Source material:
....
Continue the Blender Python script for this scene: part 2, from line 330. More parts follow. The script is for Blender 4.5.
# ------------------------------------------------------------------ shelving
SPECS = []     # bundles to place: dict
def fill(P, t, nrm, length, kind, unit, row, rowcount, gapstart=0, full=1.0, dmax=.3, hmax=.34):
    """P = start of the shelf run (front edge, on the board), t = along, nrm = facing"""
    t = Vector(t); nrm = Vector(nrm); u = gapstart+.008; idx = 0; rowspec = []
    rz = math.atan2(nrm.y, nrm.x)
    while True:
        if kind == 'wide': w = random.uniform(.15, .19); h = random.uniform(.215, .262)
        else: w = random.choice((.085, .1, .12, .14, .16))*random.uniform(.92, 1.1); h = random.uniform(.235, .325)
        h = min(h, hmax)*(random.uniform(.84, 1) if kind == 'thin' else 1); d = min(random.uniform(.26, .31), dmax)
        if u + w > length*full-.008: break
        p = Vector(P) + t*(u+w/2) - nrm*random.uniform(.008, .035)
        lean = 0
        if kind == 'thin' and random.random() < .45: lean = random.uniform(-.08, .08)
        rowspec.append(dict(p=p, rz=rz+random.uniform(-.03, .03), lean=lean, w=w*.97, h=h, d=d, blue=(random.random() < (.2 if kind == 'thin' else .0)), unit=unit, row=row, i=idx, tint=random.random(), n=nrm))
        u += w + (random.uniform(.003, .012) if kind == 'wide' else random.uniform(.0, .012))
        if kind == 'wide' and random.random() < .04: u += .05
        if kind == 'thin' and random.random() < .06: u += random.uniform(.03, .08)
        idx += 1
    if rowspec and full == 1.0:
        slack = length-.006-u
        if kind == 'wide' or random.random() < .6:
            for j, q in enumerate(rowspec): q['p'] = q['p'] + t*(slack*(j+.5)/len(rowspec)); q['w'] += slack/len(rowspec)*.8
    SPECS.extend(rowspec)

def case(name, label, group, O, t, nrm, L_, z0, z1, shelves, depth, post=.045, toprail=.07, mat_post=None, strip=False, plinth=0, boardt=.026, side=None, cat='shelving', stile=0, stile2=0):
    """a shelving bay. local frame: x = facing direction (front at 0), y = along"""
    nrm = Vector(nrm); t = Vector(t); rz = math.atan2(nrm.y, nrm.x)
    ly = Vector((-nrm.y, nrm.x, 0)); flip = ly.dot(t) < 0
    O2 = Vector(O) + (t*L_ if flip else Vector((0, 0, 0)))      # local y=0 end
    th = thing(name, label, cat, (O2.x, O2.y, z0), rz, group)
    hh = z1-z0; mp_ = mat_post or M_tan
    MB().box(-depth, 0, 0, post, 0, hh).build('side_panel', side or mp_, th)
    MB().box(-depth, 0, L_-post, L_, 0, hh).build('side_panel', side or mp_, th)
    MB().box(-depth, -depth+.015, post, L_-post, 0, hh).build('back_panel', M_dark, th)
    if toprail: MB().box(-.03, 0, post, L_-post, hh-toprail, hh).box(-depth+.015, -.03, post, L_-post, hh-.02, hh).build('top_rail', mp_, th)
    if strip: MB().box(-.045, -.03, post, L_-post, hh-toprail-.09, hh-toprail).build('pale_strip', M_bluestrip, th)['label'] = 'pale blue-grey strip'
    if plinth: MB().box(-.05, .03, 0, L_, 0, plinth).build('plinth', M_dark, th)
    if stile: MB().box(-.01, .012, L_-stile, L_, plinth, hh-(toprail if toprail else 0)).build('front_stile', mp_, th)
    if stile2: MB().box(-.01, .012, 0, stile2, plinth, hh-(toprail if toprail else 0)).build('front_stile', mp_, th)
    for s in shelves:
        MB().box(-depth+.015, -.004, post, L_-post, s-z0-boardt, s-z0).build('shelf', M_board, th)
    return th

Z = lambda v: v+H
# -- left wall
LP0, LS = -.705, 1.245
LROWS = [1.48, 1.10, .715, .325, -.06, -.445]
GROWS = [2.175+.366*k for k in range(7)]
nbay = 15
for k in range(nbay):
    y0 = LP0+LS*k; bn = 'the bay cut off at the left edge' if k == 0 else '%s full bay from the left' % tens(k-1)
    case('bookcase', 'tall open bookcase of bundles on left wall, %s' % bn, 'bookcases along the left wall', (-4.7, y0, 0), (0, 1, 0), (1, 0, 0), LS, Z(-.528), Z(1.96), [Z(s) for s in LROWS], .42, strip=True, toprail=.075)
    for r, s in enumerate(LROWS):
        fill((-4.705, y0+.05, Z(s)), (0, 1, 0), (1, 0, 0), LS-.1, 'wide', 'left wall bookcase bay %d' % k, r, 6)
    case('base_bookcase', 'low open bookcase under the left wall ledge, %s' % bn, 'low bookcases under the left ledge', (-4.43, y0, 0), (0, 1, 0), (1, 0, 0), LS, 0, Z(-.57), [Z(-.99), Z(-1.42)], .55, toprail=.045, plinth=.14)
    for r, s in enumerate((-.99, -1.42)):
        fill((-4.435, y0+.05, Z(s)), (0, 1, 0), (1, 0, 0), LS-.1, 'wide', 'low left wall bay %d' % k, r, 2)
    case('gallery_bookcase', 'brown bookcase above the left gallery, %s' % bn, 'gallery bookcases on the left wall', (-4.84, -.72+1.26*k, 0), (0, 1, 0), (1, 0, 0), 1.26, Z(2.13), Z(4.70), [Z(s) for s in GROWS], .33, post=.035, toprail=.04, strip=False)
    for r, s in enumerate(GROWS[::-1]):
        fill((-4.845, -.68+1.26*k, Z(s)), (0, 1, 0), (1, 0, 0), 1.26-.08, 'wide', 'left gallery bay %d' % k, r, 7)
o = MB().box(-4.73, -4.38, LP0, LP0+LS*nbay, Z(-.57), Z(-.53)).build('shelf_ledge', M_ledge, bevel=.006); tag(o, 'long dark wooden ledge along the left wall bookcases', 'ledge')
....
Task goal: Look for the word "from" in every line of the listing and copy the lines that have it.

Written response:
Continue the Blender Python script for this scene: part 2, from line 330. More parts follow. The script is for Blender 4.5.
    y0 = LP0+LS*k; bn = 'the bay cut off at the left edge' if k == 0 else '%s full bay from the left' % tens(k-1)